Verlasse ich das Haus wird direkt auf mich geworfen. Es werden gezielt Schüsse aus Pistolen mit Signalmunition auf mich abgegeben. Am 01. Januar 1997 zählten die Zeugin Frau Heike Meyer und ich insgesamt 200 Feuerwerkskörper auf dem Grundstück – insbesondere vor der Haustür. Als ich damals mit meinem Auto Hilfe holen wollte, stellten sich ca. 15 Heranwachsende vor das Fahrzeug. Es wurden dann Böller schwersten Kalibers in Kühlergrill und Auspuff gesteckt und zur Detonation gebracht. Als ich die Scheibe herunterkurbelte, drohte man Böller in das Auto zu werfen. Am 1. Januar 1998 stand mir ein Bekannter, Herr Christoph Schediwy, schützend zur Seite, um evtl. auch als Zeuge zur Verfügung zu stehen. Auch auf ihn wurde gezielt mit Leuchtspurpatronen geschossen. Im Beisein der herbeigerufenen Polizei versuchten erwachsene Männer der Nachbarschaft, ihn zu ergreifen, um ihn – das wurde lautstark angekündigt – zu verprügeln.

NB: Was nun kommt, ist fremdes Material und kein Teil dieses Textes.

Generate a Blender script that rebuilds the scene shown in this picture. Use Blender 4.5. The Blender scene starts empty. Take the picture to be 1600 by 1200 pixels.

Der Polizei bietet sich, wenn sie – früh genug sichtbar – um die Ecke der Straßeneinfahrt biegt, ein friedliches Bild: Es stehen Gruppen herum, die Schnaps trinken und behaupten, ein wenig Feuerwerk zu zünden – selbstverständlich nur vor eigener Tür – und Silvester zu feiern. Das Werfen von Feuerwerkskörpern vor die Häuser sei hier Brauch.
Obwohl ich keine Feuerwerkskörper zünde, zieht die Polizei aus den zerplatzten Hülsen von schwersten Böllern und Raketen vor meiner Eingangstür keine Schlüsse!
Juristisch von mir belehrt, daß hier Straftaten u.a. des § 308 StGB (Verbrechen !) verwirklicht werden, wird von den Beamten beschwichtigt: es sei doch nur Silvesterbrauch!
Ein hoher Beamter (ein Herr Stelke) empfahl mir später, ein Straßenfest zu veranstalten, damit ich mir die Nachbarn zu Freunden mache. Es sei kein Problem des Strafrechts, sondern eines, was nur so zu lösen sei!
Ich trage alsbald ausführlicher vor.